Wheat slid almost 2%, but was on track for a second month of gains with worries over Black Sea supplies driving prices higher in recent weeks.

“US weather is driving corn and soybeans lower,” said one Singapore-based grains trader. “Wheat prices have dropped below $7 a bushel, but the supply situation for wheat is still uncertain.

Any further escalation in the Russia-Ukraine war can drive prices higher.“

The most-active corn contract on the Chicago Board of Trade (CBOT) was down 2.1% at $5.19 a bushel, as of 0407 GMT, and soybeans gave up 1.8% to $13.57-1/2 a bushel, after declining to their lowest since July 14 at $13.57 a bushel.

Wheat fell 1.9% to $6.90-3/4 a bushel. In July, corn has risen around 5%, soybeans are up 1% and wheat climbed 6%.

South Korea’s NOFI tenders to buy 138,000MT of corn

Forecasts of cooler weather in the US Midwest are driving prices lower.
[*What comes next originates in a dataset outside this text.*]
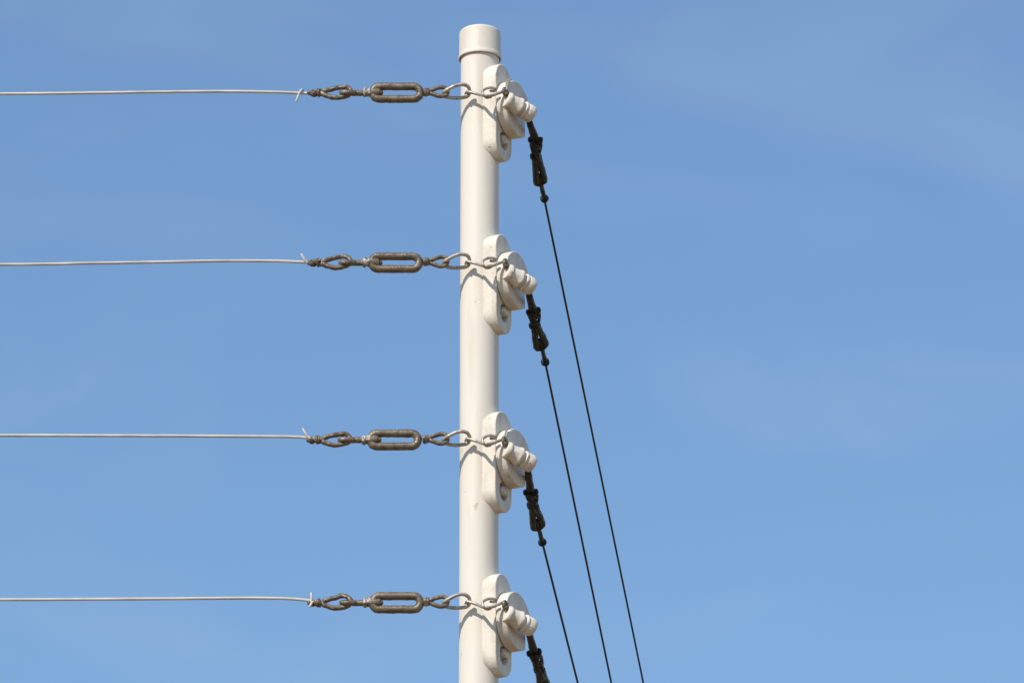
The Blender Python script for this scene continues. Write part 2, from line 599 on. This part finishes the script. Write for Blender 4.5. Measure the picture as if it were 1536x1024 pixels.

But the market expects the US Department of Agriculture (USDA) to lower weekly condition ratings for corn and soybean crops in a report on Monday because of the recent heat.

Heading into August, the key period of development for US soybean crops, much of the country is expected to get a reprieve from significantly above-normal temperatures, the USDA said.

The market is monitoring the situation in Ukraine after Russia earlier this month quit the Black Sea grain export deal and warned that ships heading to Ukrainian seaports could be considered military targets.

A senior Ukrainian official on Friday accused Russia of threatening civilian vessels in the Black Sea.

The Russian military, meanwhile, said it shot down a Ukrainian missile over the southern Russian city of Taganrog.

Russia’s Sovecon agriculture consultancy has raised its wheat harvest forecast for 2023 to 87.1 million metric tons from 86.8 million, it said on Friday.

Russia will get buyers of its farm exports to pay in roubles rather than dollars as a way to circumvent western sanctions, Deputy Prime Minister Viktoria Abramchenko said on Friday.

Large speculators trimmed their net short position in CBOT corn futures in the week ended July 25, regulatory data released on Friday showed.

The Commodity Futures Trading Commission’s weekly commitments of traders report also showed that noncommercial traders, a category that includes hedge funds, trimmed their net short position in CBOT wheat and raised their net long position in soybeans.